The Big Short

MPAA Rating: R | Rating: ★★½
Release year: 2015
Genre: Biography, Drama Director: McKay

This was not the Brick Tamland spinoff I was hoping for.

Well, Steve Carell is here. And he’s yelling loudly in an over-the-top performance. He’s acting socially awkward and emotionally aloof and saying offensive things. So maybe he is channeling Brick from filmmaker Adam McKay’s Anchorman films. After all, McKay is directing here, his first foray into the realm of directing a drama (and without his buddy Will Ferrell as the lead). Much like Anchorman‘s comedic lineup, The Big Short has quite a star-studded cast–Ryan Gosling, Brad Pitt, and Christian Bale are all here, as well as Marisa Tomei, Melissa Leo, Margot Robbie, and Selena Gomez in cameo performances.
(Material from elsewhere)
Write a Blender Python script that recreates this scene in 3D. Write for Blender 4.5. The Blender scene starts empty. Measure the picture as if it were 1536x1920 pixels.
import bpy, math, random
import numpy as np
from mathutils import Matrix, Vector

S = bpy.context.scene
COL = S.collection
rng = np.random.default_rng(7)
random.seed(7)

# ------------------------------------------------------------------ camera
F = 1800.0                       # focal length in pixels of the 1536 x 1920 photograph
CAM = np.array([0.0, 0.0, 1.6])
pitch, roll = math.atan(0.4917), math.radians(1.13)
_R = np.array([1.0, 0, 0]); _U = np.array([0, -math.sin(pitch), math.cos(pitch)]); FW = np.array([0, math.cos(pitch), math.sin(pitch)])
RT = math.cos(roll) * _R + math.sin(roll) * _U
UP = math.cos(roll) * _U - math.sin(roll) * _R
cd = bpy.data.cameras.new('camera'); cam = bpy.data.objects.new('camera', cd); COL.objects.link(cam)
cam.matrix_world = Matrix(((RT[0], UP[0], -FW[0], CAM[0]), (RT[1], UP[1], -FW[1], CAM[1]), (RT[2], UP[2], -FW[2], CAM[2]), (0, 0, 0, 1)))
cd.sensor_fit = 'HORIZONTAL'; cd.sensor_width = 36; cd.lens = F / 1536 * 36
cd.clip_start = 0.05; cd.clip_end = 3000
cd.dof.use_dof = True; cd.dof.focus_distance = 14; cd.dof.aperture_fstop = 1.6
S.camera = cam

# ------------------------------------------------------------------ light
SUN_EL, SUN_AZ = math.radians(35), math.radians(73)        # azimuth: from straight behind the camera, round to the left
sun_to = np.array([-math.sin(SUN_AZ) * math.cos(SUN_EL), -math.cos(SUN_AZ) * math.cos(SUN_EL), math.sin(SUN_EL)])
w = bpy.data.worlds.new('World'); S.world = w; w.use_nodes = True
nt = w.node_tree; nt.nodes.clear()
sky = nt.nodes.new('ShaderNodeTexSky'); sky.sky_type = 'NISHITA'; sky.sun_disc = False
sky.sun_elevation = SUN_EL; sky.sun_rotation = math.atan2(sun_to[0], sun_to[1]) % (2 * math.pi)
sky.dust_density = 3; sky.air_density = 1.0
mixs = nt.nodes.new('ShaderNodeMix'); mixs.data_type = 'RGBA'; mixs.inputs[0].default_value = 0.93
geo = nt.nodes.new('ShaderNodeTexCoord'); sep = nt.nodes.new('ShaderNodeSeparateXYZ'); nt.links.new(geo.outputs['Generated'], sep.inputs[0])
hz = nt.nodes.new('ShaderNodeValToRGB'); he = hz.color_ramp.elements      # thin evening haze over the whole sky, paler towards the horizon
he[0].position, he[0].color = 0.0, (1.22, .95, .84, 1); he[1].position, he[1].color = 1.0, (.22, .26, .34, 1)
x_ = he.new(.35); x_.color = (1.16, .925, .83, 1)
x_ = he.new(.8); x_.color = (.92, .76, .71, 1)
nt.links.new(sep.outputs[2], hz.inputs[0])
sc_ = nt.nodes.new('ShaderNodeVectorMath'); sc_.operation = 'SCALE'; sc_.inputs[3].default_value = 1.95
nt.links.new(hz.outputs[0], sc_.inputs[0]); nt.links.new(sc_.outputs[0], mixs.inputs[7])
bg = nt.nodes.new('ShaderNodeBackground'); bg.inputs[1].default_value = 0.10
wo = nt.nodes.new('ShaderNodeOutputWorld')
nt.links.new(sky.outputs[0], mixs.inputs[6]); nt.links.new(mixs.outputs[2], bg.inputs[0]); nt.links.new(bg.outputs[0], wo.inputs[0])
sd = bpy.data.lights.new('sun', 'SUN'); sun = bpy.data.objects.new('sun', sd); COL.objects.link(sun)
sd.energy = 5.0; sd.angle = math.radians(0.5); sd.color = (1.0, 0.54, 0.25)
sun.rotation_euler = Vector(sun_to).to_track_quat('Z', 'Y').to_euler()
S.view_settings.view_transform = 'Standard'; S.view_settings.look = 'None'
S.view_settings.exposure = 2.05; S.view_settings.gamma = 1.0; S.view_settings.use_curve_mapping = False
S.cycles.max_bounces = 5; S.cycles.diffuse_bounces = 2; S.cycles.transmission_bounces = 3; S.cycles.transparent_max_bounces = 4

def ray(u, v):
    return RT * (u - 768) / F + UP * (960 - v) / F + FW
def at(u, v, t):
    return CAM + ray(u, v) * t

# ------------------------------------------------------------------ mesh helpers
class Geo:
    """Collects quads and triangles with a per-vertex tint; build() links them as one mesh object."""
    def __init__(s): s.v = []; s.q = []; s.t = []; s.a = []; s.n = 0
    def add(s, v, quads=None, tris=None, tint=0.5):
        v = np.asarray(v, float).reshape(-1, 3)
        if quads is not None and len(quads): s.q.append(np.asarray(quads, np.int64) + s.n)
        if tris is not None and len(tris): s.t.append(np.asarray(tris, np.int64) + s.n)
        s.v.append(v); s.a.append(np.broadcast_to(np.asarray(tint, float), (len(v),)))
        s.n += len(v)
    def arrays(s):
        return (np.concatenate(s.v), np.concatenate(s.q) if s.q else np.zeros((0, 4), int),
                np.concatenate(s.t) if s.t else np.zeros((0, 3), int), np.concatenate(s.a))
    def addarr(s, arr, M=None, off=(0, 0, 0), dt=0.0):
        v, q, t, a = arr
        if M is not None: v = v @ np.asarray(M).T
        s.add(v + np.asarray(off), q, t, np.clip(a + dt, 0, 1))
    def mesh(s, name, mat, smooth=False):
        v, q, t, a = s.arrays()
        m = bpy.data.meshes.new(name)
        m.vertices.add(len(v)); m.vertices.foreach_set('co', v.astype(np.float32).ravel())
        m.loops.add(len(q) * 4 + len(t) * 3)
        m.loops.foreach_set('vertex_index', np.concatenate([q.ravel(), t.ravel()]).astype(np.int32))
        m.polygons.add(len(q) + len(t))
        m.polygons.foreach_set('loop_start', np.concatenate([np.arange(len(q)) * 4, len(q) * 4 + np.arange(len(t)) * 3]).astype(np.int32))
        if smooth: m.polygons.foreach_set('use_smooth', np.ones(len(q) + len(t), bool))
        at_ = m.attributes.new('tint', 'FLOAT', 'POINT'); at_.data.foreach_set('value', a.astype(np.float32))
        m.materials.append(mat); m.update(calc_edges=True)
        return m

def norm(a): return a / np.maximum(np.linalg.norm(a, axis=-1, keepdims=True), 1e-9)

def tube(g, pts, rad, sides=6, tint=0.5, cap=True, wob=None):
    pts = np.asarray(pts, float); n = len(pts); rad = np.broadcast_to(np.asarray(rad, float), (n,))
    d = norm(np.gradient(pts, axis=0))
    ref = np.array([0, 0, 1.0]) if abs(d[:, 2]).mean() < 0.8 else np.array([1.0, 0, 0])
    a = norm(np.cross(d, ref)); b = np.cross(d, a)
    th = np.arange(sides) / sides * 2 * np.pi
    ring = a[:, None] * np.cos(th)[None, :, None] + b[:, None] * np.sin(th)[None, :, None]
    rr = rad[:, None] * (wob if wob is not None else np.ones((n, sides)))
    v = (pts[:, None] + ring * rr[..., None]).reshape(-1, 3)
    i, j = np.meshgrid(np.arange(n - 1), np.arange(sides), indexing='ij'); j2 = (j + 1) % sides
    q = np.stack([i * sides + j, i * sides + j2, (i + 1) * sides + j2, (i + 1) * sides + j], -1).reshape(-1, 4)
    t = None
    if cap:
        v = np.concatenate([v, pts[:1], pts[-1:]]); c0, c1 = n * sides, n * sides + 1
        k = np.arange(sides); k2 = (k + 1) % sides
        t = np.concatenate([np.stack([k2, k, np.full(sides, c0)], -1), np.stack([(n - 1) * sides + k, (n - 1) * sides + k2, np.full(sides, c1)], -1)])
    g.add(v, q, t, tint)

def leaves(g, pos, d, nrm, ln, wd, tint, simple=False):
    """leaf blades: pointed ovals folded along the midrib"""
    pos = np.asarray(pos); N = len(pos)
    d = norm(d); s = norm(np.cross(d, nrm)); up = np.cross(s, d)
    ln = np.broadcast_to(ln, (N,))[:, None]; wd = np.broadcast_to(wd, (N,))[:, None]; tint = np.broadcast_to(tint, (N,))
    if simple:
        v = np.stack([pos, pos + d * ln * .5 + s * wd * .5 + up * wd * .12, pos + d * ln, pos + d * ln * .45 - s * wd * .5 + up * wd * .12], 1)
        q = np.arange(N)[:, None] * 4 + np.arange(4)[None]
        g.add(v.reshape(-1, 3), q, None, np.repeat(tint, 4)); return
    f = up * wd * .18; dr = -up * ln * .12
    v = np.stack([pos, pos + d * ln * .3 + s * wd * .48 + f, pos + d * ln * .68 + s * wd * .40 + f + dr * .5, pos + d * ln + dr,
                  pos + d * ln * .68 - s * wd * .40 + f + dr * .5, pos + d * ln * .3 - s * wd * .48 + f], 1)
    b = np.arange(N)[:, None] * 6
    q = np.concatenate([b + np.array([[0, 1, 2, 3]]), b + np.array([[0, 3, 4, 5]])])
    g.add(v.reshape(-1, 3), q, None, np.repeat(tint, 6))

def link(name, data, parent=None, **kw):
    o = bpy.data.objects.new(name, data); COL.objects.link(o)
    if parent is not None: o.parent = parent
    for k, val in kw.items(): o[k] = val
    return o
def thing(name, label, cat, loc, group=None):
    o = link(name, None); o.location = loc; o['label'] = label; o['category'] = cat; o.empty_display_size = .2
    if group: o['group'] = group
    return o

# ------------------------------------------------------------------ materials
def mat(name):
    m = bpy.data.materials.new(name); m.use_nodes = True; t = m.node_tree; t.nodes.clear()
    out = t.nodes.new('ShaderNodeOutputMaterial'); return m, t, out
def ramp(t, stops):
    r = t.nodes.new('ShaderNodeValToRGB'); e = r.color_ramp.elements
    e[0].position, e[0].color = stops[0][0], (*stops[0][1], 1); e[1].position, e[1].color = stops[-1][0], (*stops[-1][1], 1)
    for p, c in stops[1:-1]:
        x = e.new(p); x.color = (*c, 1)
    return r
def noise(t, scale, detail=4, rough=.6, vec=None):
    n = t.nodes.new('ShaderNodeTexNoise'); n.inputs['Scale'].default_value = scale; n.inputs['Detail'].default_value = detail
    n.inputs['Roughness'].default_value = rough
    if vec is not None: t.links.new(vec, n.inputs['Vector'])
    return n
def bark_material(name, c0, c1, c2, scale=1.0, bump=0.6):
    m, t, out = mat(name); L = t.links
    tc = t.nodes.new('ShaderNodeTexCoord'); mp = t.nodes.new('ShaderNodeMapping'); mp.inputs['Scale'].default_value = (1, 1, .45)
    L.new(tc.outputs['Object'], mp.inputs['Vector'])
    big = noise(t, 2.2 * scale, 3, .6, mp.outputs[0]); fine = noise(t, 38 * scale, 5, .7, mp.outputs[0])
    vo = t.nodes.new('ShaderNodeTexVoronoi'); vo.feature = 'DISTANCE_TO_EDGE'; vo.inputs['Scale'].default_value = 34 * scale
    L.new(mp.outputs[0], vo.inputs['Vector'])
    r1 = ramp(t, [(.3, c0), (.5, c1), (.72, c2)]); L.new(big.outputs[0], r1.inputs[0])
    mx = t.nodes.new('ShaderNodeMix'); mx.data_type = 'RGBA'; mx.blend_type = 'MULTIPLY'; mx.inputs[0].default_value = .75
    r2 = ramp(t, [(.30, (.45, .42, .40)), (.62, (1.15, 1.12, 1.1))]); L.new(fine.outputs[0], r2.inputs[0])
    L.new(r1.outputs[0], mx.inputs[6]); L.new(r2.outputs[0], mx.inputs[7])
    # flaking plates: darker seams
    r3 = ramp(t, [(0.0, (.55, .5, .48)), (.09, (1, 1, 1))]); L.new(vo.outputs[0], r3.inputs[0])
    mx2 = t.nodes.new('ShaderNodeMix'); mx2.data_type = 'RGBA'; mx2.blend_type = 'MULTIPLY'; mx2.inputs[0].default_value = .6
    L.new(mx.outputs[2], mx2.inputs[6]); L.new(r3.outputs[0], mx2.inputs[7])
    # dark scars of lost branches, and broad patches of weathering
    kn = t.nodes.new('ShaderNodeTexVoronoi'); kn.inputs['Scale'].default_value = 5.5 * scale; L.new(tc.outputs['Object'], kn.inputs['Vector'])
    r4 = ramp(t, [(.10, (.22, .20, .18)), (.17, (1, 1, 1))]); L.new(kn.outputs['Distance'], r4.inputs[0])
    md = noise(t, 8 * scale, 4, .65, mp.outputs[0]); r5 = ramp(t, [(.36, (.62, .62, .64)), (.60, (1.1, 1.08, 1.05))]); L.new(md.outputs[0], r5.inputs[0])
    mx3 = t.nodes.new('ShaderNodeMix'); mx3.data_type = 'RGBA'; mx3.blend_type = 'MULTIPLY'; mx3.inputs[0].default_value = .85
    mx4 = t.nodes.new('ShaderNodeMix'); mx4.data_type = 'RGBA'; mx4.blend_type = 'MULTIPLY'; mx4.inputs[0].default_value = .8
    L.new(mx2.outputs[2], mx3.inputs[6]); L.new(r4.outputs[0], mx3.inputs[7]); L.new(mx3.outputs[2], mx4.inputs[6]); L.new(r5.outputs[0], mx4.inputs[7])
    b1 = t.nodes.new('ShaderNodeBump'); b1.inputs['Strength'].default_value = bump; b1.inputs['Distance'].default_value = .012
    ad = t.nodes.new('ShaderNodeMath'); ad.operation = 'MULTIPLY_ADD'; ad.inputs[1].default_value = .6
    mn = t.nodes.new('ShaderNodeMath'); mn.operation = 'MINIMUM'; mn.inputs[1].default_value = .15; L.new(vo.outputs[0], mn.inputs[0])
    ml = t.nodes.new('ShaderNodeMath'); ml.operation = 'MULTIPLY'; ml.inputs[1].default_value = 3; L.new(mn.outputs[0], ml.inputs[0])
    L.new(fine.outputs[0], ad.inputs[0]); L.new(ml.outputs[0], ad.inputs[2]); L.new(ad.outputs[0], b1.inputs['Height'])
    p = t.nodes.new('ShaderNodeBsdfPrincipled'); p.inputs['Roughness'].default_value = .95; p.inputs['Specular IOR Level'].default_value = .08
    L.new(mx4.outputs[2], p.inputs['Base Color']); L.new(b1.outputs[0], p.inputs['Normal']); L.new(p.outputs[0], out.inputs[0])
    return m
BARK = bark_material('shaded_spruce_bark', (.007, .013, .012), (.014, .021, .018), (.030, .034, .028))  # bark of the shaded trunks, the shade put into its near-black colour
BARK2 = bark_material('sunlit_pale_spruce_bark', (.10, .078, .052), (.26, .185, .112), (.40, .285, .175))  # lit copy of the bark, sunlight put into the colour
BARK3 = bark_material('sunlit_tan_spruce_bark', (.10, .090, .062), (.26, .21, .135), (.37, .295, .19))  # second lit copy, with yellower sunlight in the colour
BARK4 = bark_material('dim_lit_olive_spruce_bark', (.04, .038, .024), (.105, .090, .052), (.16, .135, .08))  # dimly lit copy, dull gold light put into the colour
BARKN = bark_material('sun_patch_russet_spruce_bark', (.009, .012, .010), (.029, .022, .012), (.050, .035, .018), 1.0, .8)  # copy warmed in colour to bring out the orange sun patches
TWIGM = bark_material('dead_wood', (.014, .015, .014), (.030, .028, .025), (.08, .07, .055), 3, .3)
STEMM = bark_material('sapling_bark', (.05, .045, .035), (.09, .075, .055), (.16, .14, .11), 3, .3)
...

The Big Short a bit of a mess, really, unsure of its own identity or tone. Is this film supposed to be funny? Dramatic? Condemning? Satirical? Heartbreaking? A documentary? Oscar-bait? It aims to be all of the above, which makes it ultimately feel inert and draining. Still, the message is not lost in the tonal confusion. McKay and Co. essentially punch you in the face with the dirty and destructive financial practices and systems that led to the housing market crash of 2008. They literally spell it out for you, as the Wall Street jargon is beyond most people’s understanding. I actually learned quite a bit of banking terms, many from well-known celebrities explanations directed towards the movie audience. There’s a lot of fourth-wall breaking, which can be effective when done for humor or fostering empathy (Woody Allen does this quite well). But when it’s didactic in nature and sporting a snide tone, it sort of loses any whimsy. The Big Short trades its whimsy for weightiness, doing its best to be An Important Film while simultaneously making the audience feel burdened.

We all know what happened. Due to crooked financial practices and a broken mortgage system, the housing market imploded, leaving millions of Americans jobless and homeless and setting off a worldwide economic crisis. So there’s little surprise or tension as the various characters played by big-name actors discover and explain what exactly led to this point. It’s expository without being necessarily interesting, though the script does strive to make drawn-out conversations using financial colloquialisms somewhat engaging. McKay knows our brains shut off when we start hearing this stuff (at least mine does). So he keeps the camera constantly moving, using fast edits at strange moments, zooming in and out of focus, breaking the fourth wall, and trying every other trick to keep you focused. It works at times and is distracting at other moments.

The singular strength of The Big Short is by telling the story from the perspective of those who saw the crisis coming and did something about it–they bet against the system when everyone thought they were crazy, and ultimately made millions off of others’ misfortune. Yet the characters truly wrestle with these decisions (especially Carell’s) and must consider the consequences of their actions. Are they any different than the greedy investors, bankers, and brokers? Can they live with themselves becoming rich off of others’ poverty? If they saw the disaster coming, why was their first instinct to make more money for themselves instead of warn people? I did appreciate Christian Bale’s character and his willingness to hold to his position despite everyone’s doubt and derision. He was honest and up front about what would happen, but nobody wanted to listen. I also appreciated Carrel’s descent into disillusionment with the system and his final prophetic speech. Still, it’s hard for me to call these men prophets of their time. A true prophetic voice stands up for truth and speaks out against injustice, calling a people to repentance and to come back to their senses. I’m not sure that’s what these guys did; they did make money off the whole tragedy, right?

The Big Short‘s better filmic cousin is this year’s Spotlight, a film addressing a similar public crisis about the discovery of broken system featuring a star-studded cast, but with a totally different aesthetic and approach. Where Spotlight allows the story to breathe and the characters to quietly and steadily discover the terrifying truth, The Big Short goes for bombast, chastisement, and snark. I prefer the former to the latter. Also, I love lamp.